Very Strange

Denver Gingerich denver at ossguy.com
Wed Feb 6 14:05:29 UTC 2008


On Feb 6, 2008 1:28 AM, Kip Warner <kip at thevertigo.com> wrote:
> On Wed, 2008-02-06 at 00:22 -0600, Jordan Rudderham wrote:
> > Wow, that did work, thanks a bunch. I'm not sure I understand how that
> > works though. On other machines, if I compiled it in that working-direc,
> > I could then run the exe from that working-direc rather easily. What
> > makes the way I did this on ubuntu different?
>
> It should be like that on any system. When you type the name of a
> program, if it isn't in your path (e.g. on Windows or UNIX system), the
> system won't be able to find it. If it isn't in your path, but you know
> the complete or relative path to it, then you prefix the program name
> with that. Since the path to the current working directory is ./,
> typing ./a.out resolves the ambiguity. Hope that helps.

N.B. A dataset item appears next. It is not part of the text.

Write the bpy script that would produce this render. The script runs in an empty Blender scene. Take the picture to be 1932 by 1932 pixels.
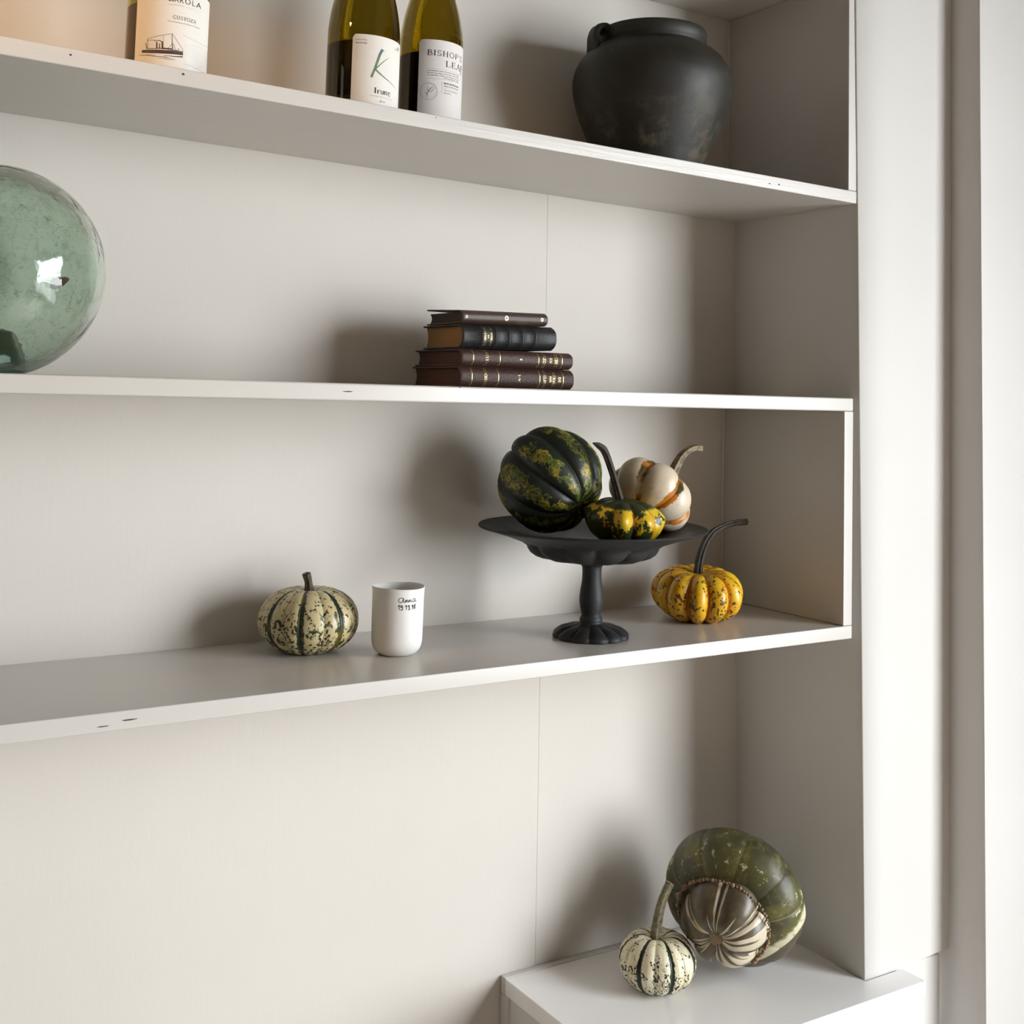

The reason that omitting the path to the current directory works on
Windows is that by default Windows includes the current directory in
your path.  On most UNIX-like systems, the path does not by default
include the current directory for security reasons (if you're root and
you type "ls" in someone's home directory and that directory that has
an malicious "ls" binary in it, the malicious "ls" binary would be
executed if the current directory is before /bin (or wherever the real
"ls" is) in your path).

I hope that clears things up.  Let us know if you have further questions.